Here’s where things get a little murky: Terrell believes Polaroid photos he took in 1976, which the auction house and Cohen say show that the device at auction is the one Wozniak and Jobs showed off at the computer club, actually show one of “the first delivery” of 50 computers he received to sell at his shops.
Despite his disputing what’s shown in the photos, however, Terrell believes “The circuit board shown and being auctioned off is certainly a prototype and could have been the one I saw demonstrated at Home Brew Computer Club.”
Achim Baqué, of Germany, curator of the “Apple-1 Registry” that tracks the computers, agreed that the device up for auction “is 100% a prototype (circuit) board, nothing you would sell.” But Baqué thinks the computer was the factory-made “one and only production prototype” representing a final design before mass production — not hand built by Wozniak but featuring some modifications he made by hand. “I have no doubts it is the prototype (Jobs) presented to (Terrell),” he said.
Cohen believes the device was not factory produced but hand-soldered, bearing tell-tale signs of Wozniak’s work, Cohen said.
“The wires run in a very tight way, and the shape of the solder is unique to how the soldering technique is done,” Cohen said. Wozniak is “famous for doing this. He puts the soldering iron in one hand, puts the wire in the other hand, and he puts the lead solder in his mouth. Very few people do this. They use tape to hold things in place. Because he’s doing it with his mouth, there’s a little less precision. It’s literally an up-and-down motion from his head.”
The device is made of a composite board far too fragile for mass production, and retail devices had fiberglass circuit boards that looked much different than the one up for auction, Cohen said.
Auction house spokesman Bobby Livingston called Cohen a “world-renowned expert on Apple 1s” and said the auction house is confident the piece “is properly described. We guarantee it.”
Cohen and Terrell agree Polaroids of the device were taken by Terrell in 1976, but Cohen insists Terrell is “definitely misremembering” by asserting the photos show one of the first 50 devices he received to sell. “People’s memories are faulty, but you can’t argue with the facts. We have the evidence,” Cohen said.

What’s Woz think? He could not say which iteration of the Apple-1 computer the device represents because the photos provided “no real clues” and showed the standard parts he used.

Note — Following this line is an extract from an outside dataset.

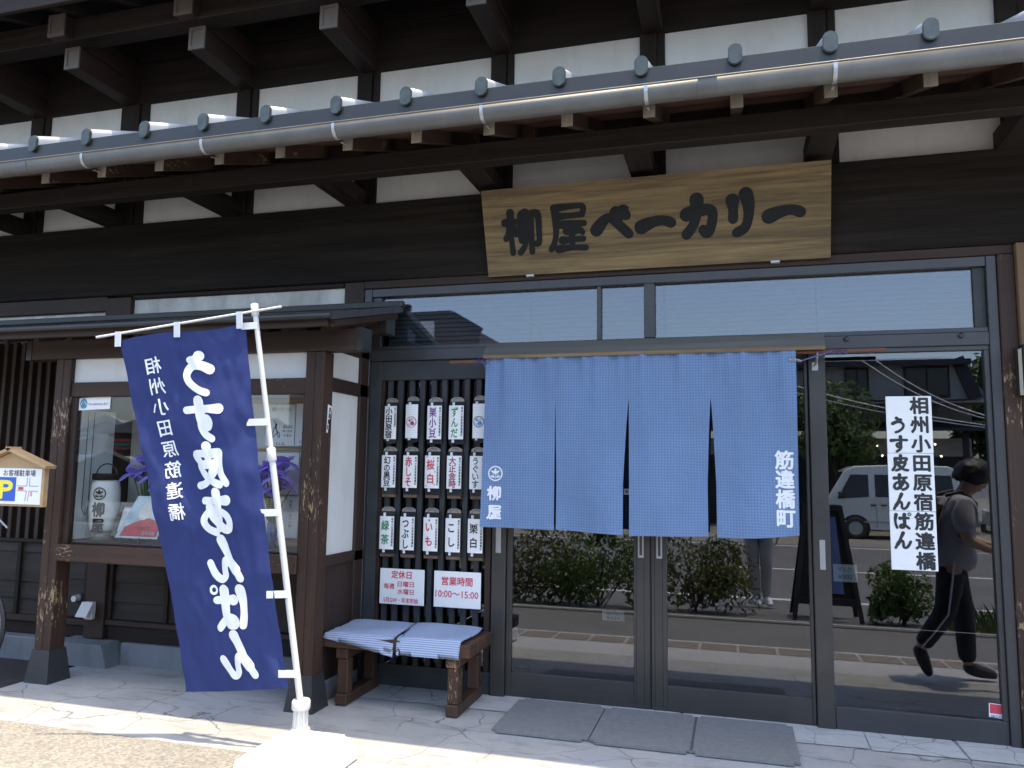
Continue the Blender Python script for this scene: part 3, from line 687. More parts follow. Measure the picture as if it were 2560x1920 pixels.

Woz admits he’s stumped: “I can’t tell you what exact generation this board is.”
This story has been updated to clarify comments by Paul Terrell and Achim Baqué.
WHERE YOU CAN SEE IT
Get a glimpse at the Apple-1 along with other notable relics of computing during the Vintage Computer Festival West 2022 at the Computer History Museum this weekend from 10 a.m. to 6 p.m. Saturday and 9 a.m. to 5 p.m. Sunday.